What is asked — Please print exactly the lines below, from the start of the material up to and including the line with "basket(-.3, wl(556)[0], 2.3, 'small", but none of the pictures.

##########

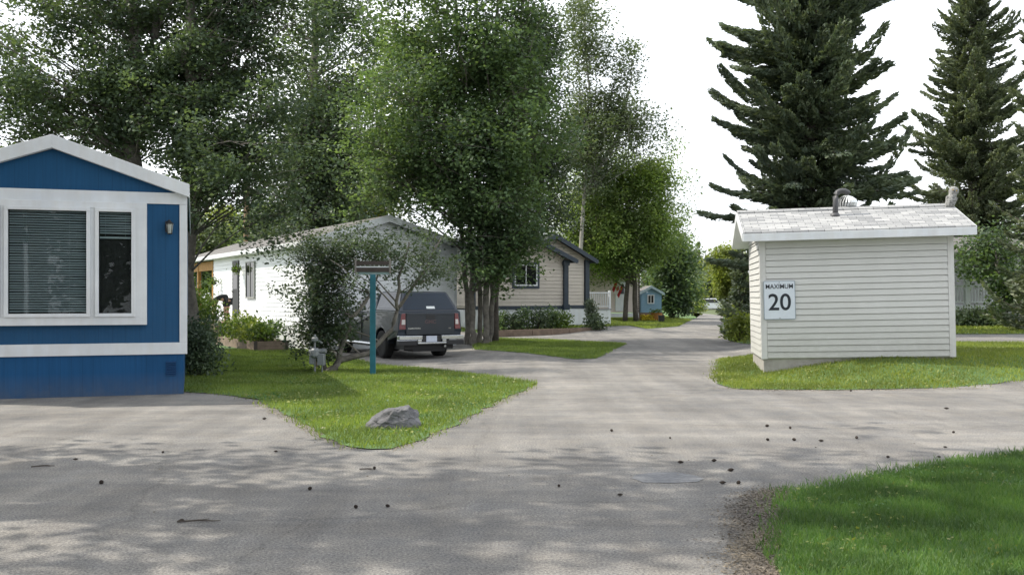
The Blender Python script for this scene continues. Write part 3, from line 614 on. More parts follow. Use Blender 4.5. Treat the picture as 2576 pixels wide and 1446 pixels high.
# deck, steps and hanging baskets in front of the door
WHM = Matrix.Translation(OW) @ Matrix.Rotation(aH, 4, 'Z')
dk = thing('wooden_deck', 'low weathered wooden deck along the left wall of the white house', 'deck', WHM @ Vector((-.02, 5.9, 0)), aH)
b_ = MB()
for k in range(11): b_.box(-1.5+k*.135, -1.5+k*.135+.125, 0, 11.5, .66, .70)
b_.build('boards', M_WOOD, dk)
b_ = MB(); b_.box(-1.5, -1.46, 0, 11.5, .42, .655); b_.box(-1.5, -.05, .0, .04, .42, .655)
for k in range(5): b_.box(-1.45, -1.33, .3+k*2.6, .42+k*2.6, 0, .65); b_.box(-.3, -.18, .3+k*2.6, .42+k*2.6, 0, .65)
b_.build('frame', M_WOOD, dk)
def basket(u, v, z, lab, seed, col=LF_BUSH):
    q = WHM @ Vector((u, v, z)); t = thing('hanging_basket', lab, 'plant basket', q, 0)
    MB().lathe([(.08, -.1), (.14, -.02), (.15, 0)], n=10).build('pot', M_BLACK, t)
    MB().tube([(0, 0, 0), (.0, .0, .35)], .006, 4).build('hanger', M_BLACK, t)
    rng = np.random.default_rng(seed); P = rng.normal(0, .11, (160, 3)); P[:, 2] = P[:, 2]*.8+.03; quads('leaves', diamonds(P, rng.normal(size=P.shape), np.full(160, .09), np.full(160, .06), rng), col, t)
basket(-.28, wl(612)[0], 2.75, 'dark hanging basket right of the white house door', 1)
basket(-.3, wl(556)[0], 2.3, 'small hanging basket by the yellow porch post of the white house', 2)

# person bending on the deck
def skin_fig(name, parent, verts, edges, rad, m, sub=2, root=0):
    me = bpy.data.meshes.new(name); me.from_pydata(verts, edges, []); o = link(name, me, m, parent)
    sk = o.modifiers.new('skin', 'SKIN'); sk.use_smooth_shade = True
    for i, v in enumerate(me.skin_vertices[0].data): v.radius = rad[i] if hasattr(rad[i], '__len__') else (rad[i], rad[i]); v.use_root = (i == root)
    s = o.modifiers.new('sub', 'SUBSURF'); s.levels = sub; s.render_levels = sub
    return o
pu = wl(574)[0]; pu = 8.0; pq = WHM @ Vector((-.75, pu-0.6, .70))
pe = thing('person', 'person in dark clothing bending over on the deck beside the door', 'person', pq, R_(188))
M_SKIN = mat('skin', (.42, .26, .19), .55, (.38, .22, .16), 8); M_CLO = mat('dark_cloth', (.025, .028, .03), .85, (.015, .017, .02), 12)
V = [(0, 0, .88), (.10, .05, .86), (.10, .09, .47), (.10, .08, .08), (.22, .09, .03), (-.0, -.05, .86), (.05, -.10, .47), (-.02, -.10, .08), (.10, -.12, .03),
     (.2, 0, .97), (.40, 0, .98), (.47, 0, .93), (.55, 0, .86), (.60, 0, .80), (.65, 0, .72),
     (.42, .17, .92), (.46, .21, .66), (.52, .2, .42), (.54, .2, .34), (.42, -.17, .92), (.48, -.21, .66), (.56, -.16, .42), (.58, -.15, .34)]
Ed = [(0, 1), (1, 2), (2, 3), (3, 4), (0, 5), (5, 6), (6, 7), (7, 8), (0, 9), (9, 10), (10, 11), (11, 12), (12, 13), (13, 14), (10, 15), (15, 16), (16, 17), (17, 18), (10, 19), (19, 20), (20, 21), (21, 22)]
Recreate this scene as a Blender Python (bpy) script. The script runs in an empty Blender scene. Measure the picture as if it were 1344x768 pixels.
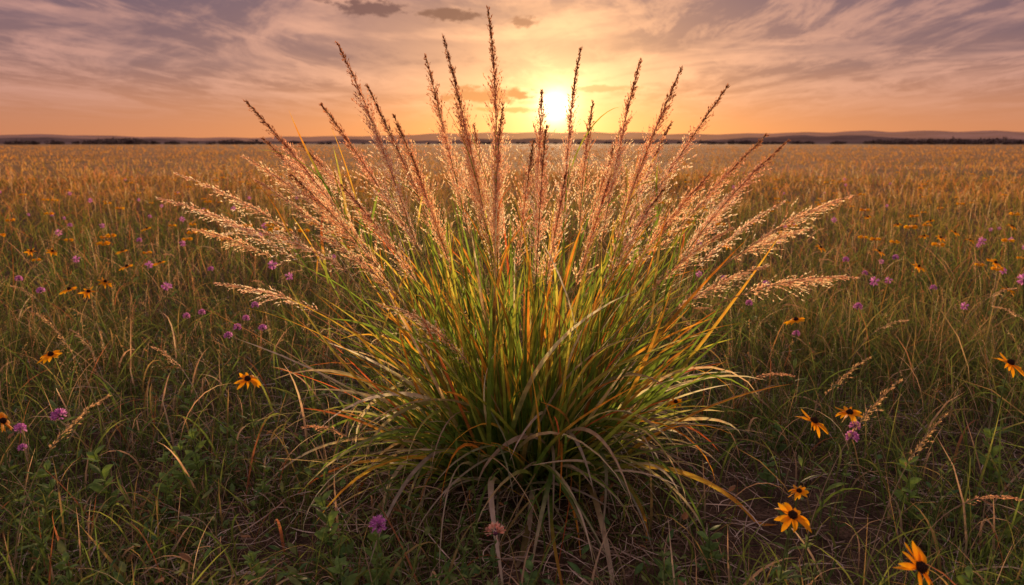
import bpy, math, numpy as np
from mathutils import Vector, Matrix, Quaternion
rng=np.random.default_rng(11)
sc=bpy.context.scene
COL=sc.collection
sc.view_settings.view_transform='Standard'; sc.view_settings.look='None'
sc.view_settings.exposure=0; sc.view_settings.gamma=1

# ---------------------------------------------------------------- camera
CAMZ=1.3; PITCH=math.radians(12.2); FPX=908.0
cam=bpy.data.cameras.new("camera"); co=bpy.data.objects.new("camera",cam); COL.objects.link(co)
cam.sensor_width=36; cam.lens=36*FPX/1344; cam.clip_start=0.05; cam.clip_end=9000
co.location=(0,0,CAMZ); co.rotation_euler=(math.pi/2-PITCH,0,0)
cam.dof.use_dof=True; cam.dof.focus_distance=2.4; cam.dof.aperture_fstop=3.4
sc.camera=co

def sight(px,py):
    cx=(px-672)/FPX; cy=(384-py)/FPX
    return np.array([cx, math.cos(PITCH)+cy*math.sin(PITCH), -math.sin(PITCH)+cy*math.cos(PITCH)])
def at_depth(px,py,y):
    d=sight(px,py); return np.array([0,0,CAMZ])+d*(y/d[1])
def at_height(px,py,z):
    d=sight(px,py); return np.array([0,0,CAMZ])+d*((z-CAMZ)/d[2])

# ---------------------------------------------------------------- mesh builder
class MB:
    def __init__(s): s.V=[];s.F3=[];s.F4=[];s.C=[];s.n=0
    def add(s,V,F,C):
        V=np.asarray(V,float).reshape(-1,3); C=np.asarray(C,float).reshape(-1,3)
        s.V.append(V); s.C.append(C); F=np.asarray(F,int)+s.n
        (s.F3 if F.shape[1]==3 else s.F4).append(F); s.n+=len(V)
    def mesh(s,name,smooth=True):
        V=np.concatenate(s.V); C=np.concatenate(s.C)
        f3=np.concatenate(s.F3) if s.F3 else np.zeros((0,3),int)
        f4=np.concatenate(s.F4) if s.F4 else np.zeros((0,4),int)
        me=bpy.data.meshes.new(name)
        me.vertices.add(len(V)); me.vertices.foreach_set("co",V.astype(np.float32).ravel())
        li=np.concatenate([f3.ravel(),f4.ravel()]).astype(np.int32)
        me.loops.add(len(li)); me.loops.foreach_set("vertex_index",li)
        np_=len(f3)+len(f4); me.polygons.add(np_)
        ls=np.concatenate([np.arange(len(f3))*3,len(f3)*3+np.arange(len(f4))*4]).astype(np.int32)
        me.polygons.foreach_set("loop_start",ls)
        if smooth: me.polygons.foreach_set("use_smooth",np.ones(np_,bool))
        a=me.color_attributes.new("Col",'FLOAT_COLOR','POINT')
        a.data.foreach_set("color",np.concatenate([C,np.ones((len(C),1))],1).astype(np.float32).ravel())
        me.update(calc_edges=True); me.validate()
        return me
    def obj(s,name,mat,parent=None,smooth=True,**props):
        me=s.mesh(name,smooth); me.materials.append(mat)
        o=bpy.data.objects.new(name,me); COL.objects.link(o)
        if parent: o.parent=parent
        for k,v in props.items(): o[k]=v
        return o
def empty(name,**props):
    o=bpy.data.objects.new(name,None); o.empty_display_size=.05; COL.objects.link(o)
    for k,v in props.items(): o[k]=v
    return o

def nrm(a): return a/np.maximum(np.linalg.norm(a,axis=-1,keepdims=True),1e-9)

def strips(mb,C,W,S,col,fold=0.0):
    N,K,_=C.shape
    T=nrm(np.gradient(C,axis=1)); S=nrm(S-np.sum(S*T,-1,keepdims=True)*T)
    w=W[...,None]*.5
    if fold:
        Nn=np.cross(S,T)
        V=np.stack([C-S*w+Nn*w*fold,C,C+S*w+Nn*w*fold],2); c=3
    else:
        V=np.stack([C-S*w,C+S*w],2); c=2
    idx=np.arange(N*K*c).reshape(N,K,c)
    F=np.stack([idx[:,:-1,:-1],idx[:,:-1,1:],idx[:,1:,1:],idx[:,1:,:-1]],-1).reshape(-1,4)
    cc=np.repeat(col[:,:,None,:],c,2)
    mb.add(V,F,cc)
def tubes(mb,C,R,col,sides=5):
    N,K,_=C.shape
    T=nrm(np.gradient(C,axis=1)); ref=np.broadcast_to(np.array([.31,.95,.05]),T.shape)
    A=nrm(np.cross(T,ref)); B=np.cross(T,A)
    an=np.arange(sides)*2*math.pi/sides
    V=C[:,:,None,:]+R[:,:,None,None]*(A[:,:,None,:]*np.cos(an)[None,None,:,None]+B[:,:,None,:]*np.sin(an)[None,None,:,None])
    idx=np.arange(N*K*sides).reshape(N,K,sides); nx=np.roll(idx,-1,2)
    F=np.stack([idx[:,:-1],nx[:,:-1],nx[:,1:],idx[:,1:]],-1).reshape(-1,4)
    mb.add(V,F,np.repeat(col[:,:,None,:],sides,2))
def spindles(mb,P,D,L,W,col,mid=.4):
    M=len(P); D=nrm(D); L=np.broadcast_to(L,(M,))[:,None]; W=np.broadcast_to(W,(M,))[:,None]*.5
    ref=nrm(rng.normal(size=(M,3))); A=nrm(np.cross(D,ref)); B=np.cross(D,A)
    m=P+D*L*mid
    V=np.stack([P,m+A*W,m+(-.5*A+.866*B)*W,m+(-.5*A-.866*B)*W,P+D*L],1)
    t=np.array([[0,2,1],[0,3,2],[0,1,3],[4,1,2],[4,2,3],[4,3,1]])
    F=(np.arange(M)[:,None,None]*5+t[None]).reshape(-1,3)
    mb.add(V,F,np.repeat(col[:,None,:],5,1))
def husks(mb,P,D,L,W,col,mid=.4):
    M=len(P); D=nrm(D); L=np.broadcast_to(L,(M,))[:,None]; W=np.broadcast_to(W,(M,))[:,None]*.5
    ref=nrm(rng.normal(size=(M,3))); A=nrm(np.cross(D,ref)); B=np.cross(D,A)
    m=P+D*L*mid
    V=np.stack([P,m+A*W+B*W*.35,P+D*L,m-A*W+B*W*.35],1)
    t=np.array([[0,1,2],[0,2,3]])
    F=(np.arange(M)[:,None,None]*4+t[None]).reshape(-1,3)
    mb.add(V,F,np.repeat(col[:,None,:],4,1))
def grow(P,az,L,th0,th1,p,K,daz=0.0,twist=0.0):
    t=np.linspace(0,1,K)[None]; N=len(P)
    f=lambda x:np.broadcast_to(np.asarray(x,float),(N,))[:,None]
    th=f(th0)+(f(th1)-f(th0))*t**f(p); a=f(az)+f(daz)*t
    d=np.stack([np.sin(th)*np.cos(a),np.sin(th)*np.sin(a),np.cos(th)],-1)
    ds=(f(L)/(K-1))[...,None]
    C=np.concatenate([np.zeros((N,1,3)),np.cumsum((d[:,:-1]+d[:,1:])*.5*ds,1)],1)+P[:,None,:]
    H=np.stack([-np.sin(a),np.cos(a),0*a],-1); B=np.cross(d,H)
    tw=f(twist)*(0.4+t)
    S=H*np.cos(tw)[...,None]+B*np.sin(tw)[...,None]
    return C,S
def lerp(a,b,t): return a*(1-t)+b*t
ph=rng.uniform(0,6.28,(8,2)); dr=rng.uniform(0,6.28,8)
def vnoise(x,y,f):
    s=0
    for i in range(8):
        k=f*(.6+.28*i); s=s+np.sin(k*(x*math.cos(dr[i])+y*math.sin(dr[i]))+ph[i,0])*np.cos(k*.7*(y*math.cos(dr[i])-x*math.sin(dr[i]))+ph[i,1])
    return s/4.0
def ground_z(x,y):
    r=np.sqrt(x*x+y*y); return (.022*vnoise(x,y,1.7)+.03*vnoise(x+9,y,.5))*np.exp(-r/60)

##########

Worked answer —
The Blender Python script for this scene continues. Write part 3, from line 614 on. More parts follow. Use Blender 4.5. Treat the picture as 2576 pixels wide and 1446 pixels high.
# deck, steps and hanging baskets in front of the door
WHM = Matrix.Translation(OW) @ Matrix.Rotation(aH, 4, 'Z')
dk = thing('wooden_deck', 'low weathered wooden deck along the left wall of the white house', 'deck', WHM @ Vector((-.02, 5.9, 0)), aH)
b_ = MB()
for k in range(11): b_.box(-1.5+k*.135, -1.5+k*.135+.125, 0, 11.5, .66, .70)
b_.build('boards', M_WOOD, dk)
b_ = MB(); b_.box(-1.5, -1.46, 0, 11.5, .42, .655); b_.box(-1.5, -.05, .0, .04, .42, .655)
for k in range(5): b_.box(-1.45, -1.33, .3+k*2.6, .42+k*2.6, 0, .65); b_.box(-.3, -.18, .3+k*2.6, .42+k*2.6, 0, .65)
b_.build('frame', M_WOOD, dk)
def basket(u, v, z, lab, seed, col=LF_BUSH):
    q = WHM @ Vector((u, v, z)); t = thing('hanging_basket', lab, 'plant basket', q, 0)
    MB().lathe([(.08, -.1), (.14, -.02), (.15, 0)], n=10).build('pot', M_BLACK, t)
    MB().tube([(0, 0, 0), (.0, .0, .35)], .006, 4).build('hanger', M_BLACK, t)
    rng = np.random.default_rng(seed); P = rng.normal(0, .11, (160, 3)); P[:, 2] = P[:, 2]*.8+.03; quads('leaves', diamonds(P, rng.normal(size=P.shape), np.full(160, .09), np.full(160, .06), rng), col, t)
basket(-.28, wl(612)[0], 2.75, 'dark hanging basket right of the white house door', 1)
basket(-.3, wl(556)[0], 2.3, 'small hanging basket by the yellow porch post of the white house', 2)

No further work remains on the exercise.